Em Estoril, local escolhido para os testes iniciais, a McLaren aguardava seu piloto número 1 com novidades promissoras. O carro para 1991, equipado com motor Honda V12 novinho em folha, tinha mudanças significativas na aerodinâmica e no chassi, uma resposta á clara desvantagem técnica da equipe inglesa a Ferrari na parte final da temporada anterior. O bicampeão se animou. Fiquei admirado com o novo carro. Quem estava acostumado com a McLaren dos dois últimos anos ficará chocado.
MCFERRARI?
Quando o misterioso bólido enfim foi revelado, a surpresa foi que a nova McLaren parecia muito… a antiga Ferrari. Entre os jornalistas especializados, até correu a piada de que a maior diferença em relação ao modelo pilotado por Alain Prost na escuderia de Maranello era a pintura do carro. Um exagero, claro: apesar das semelhanças no desenho, a McLaren realmente trabalhava em inovações interessantes sob a carenagem. Mas até Senna fez piada com o assunto, citando os frequentes rumores sobre a sua paquera com a equipe do cavallino rampante: A McLaren não queria que eu fosse para a Ferrari, então eles desenharam uma Ferrari para mim.
O sucesso da união entre Senna e McLaren não era difícil de explicar. Enquanto o brasileiro deixava claro que esperava guiar um carro capaz de levá-lo ao tricampeonato mundial, a equipe de Woking também mandava um recado a seus pilotos. A McLaren está na Fórmula 1 para vencer. Só para vencer.
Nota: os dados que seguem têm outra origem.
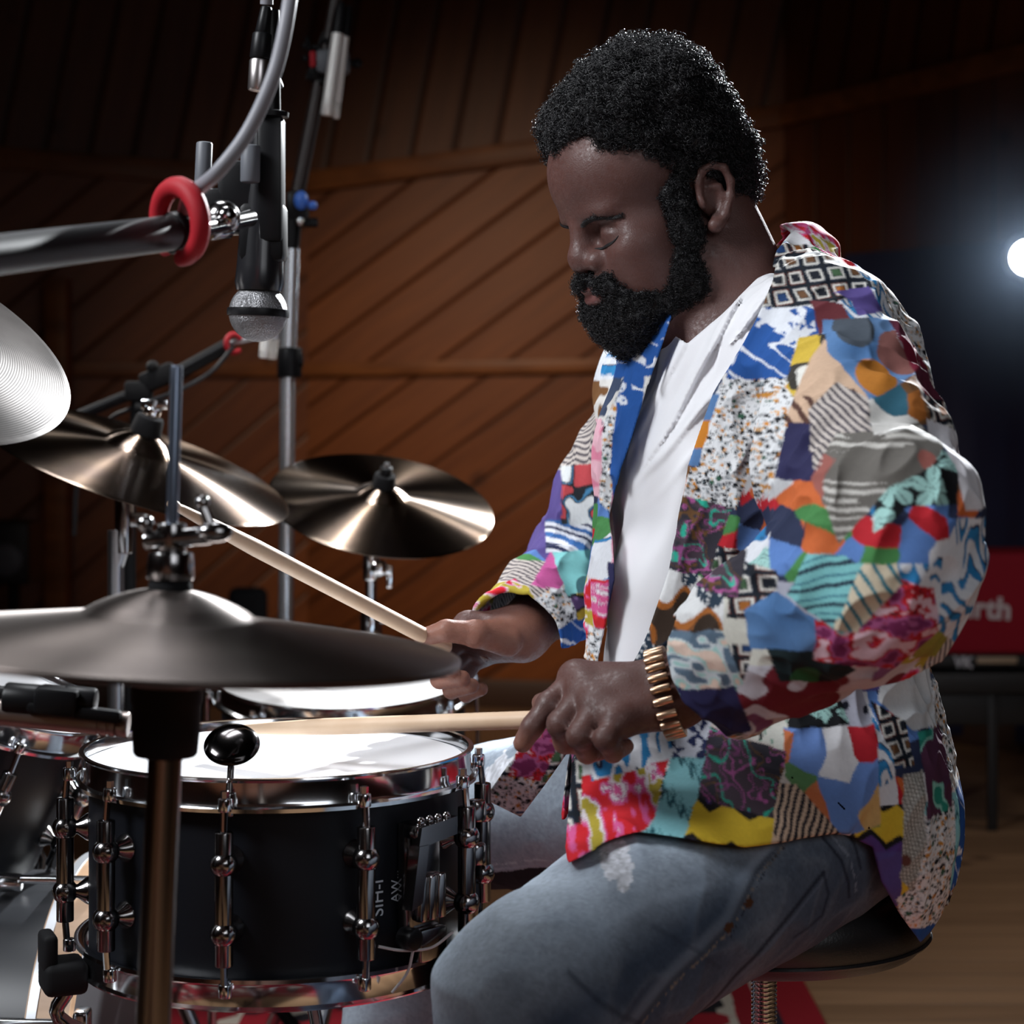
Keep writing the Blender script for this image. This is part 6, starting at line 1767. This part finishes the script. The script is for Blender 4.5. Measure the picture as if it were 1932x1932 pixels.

Faremos de tudo para seguir vencendo, avisou Ron Dennis em entrevista á revista italiana Autosprint na pré-temporada.
Ao falar sobre Senna, o chefão da equipe foi elogioso, observando não haver mais dúvida sobre seu status como o melhor piloto do mundo. Mas Dennis tocou num ponto delicado ao afirmar que Ayrton precisava melhorar seu controle emocional – em outras palavras, talvez ser um pouco mais inglês e não tão brasileiro. Para muitos, ele parece ser um homem frio, calculista, superseguro de si, mas eu vejo de forma totalmente diferente.
PEREGRINAÇÃO ESCOCESA
A personalidade de Senna não mudaria, mas ao menos em um aspecto o brasileiro chegou bem diferente para a nova temporada. Pela primeira vez desde 1988, Ayrton tinha conseguido tirar férias de verdade, passando mais de dois meses descansando, a maior parte desse tempo em Angra dos Reis. Sol, passeios de jet ski e exercícios na areia fizeram muito bem ao campeão – que garantia estar na melhor forma de toda a carreira, tanto no físico como na parte anímica, tão desgastada pelos embates de 1990.
Fiz uma reciclagem psicológica e física, afirmou Senna no Aeroporto de Congonhas, de onde partiu rumo a Portugal para começar os trabalhos com a McLaren. Mas o melhor mesmo foi ter tantos dias para passar ao lado dos amigos e no mar. Energizado pela estadia no Brasil, Senna passou a correr até 22 km por dia, quase triplicando a extensão percorrida em seu treinos. Sinto-me muito bem, ainda um garoto, com o fogo da juventude e a experiência dos 30 anos. Estou muito mais motivado do que nunca.
Antes de desembarcar no Estoril para iniciar os trabalhos para 1991, Senna fez uma escala em Edimburgo onde, a convite dos alunos, visitou a escola secundária Loretto, em Musselburgh, que teve o piloto Jim Clark entre seus pupilos. Vestido com calça de veludo, jaqueta de couro marrom e suéter de gola rolê, Senna justificou a peregrinação ao local dizendo aos estudantes que Clark, vitimado por um acidente fatal em Hockenheim, em 1968, era o melhor entre os melhores e um ídolo de infância. Revigorado pelas férias brasileiras e pela inspiração no tricampeão Clark, Ayrton estava pronto para as próximas vitórias.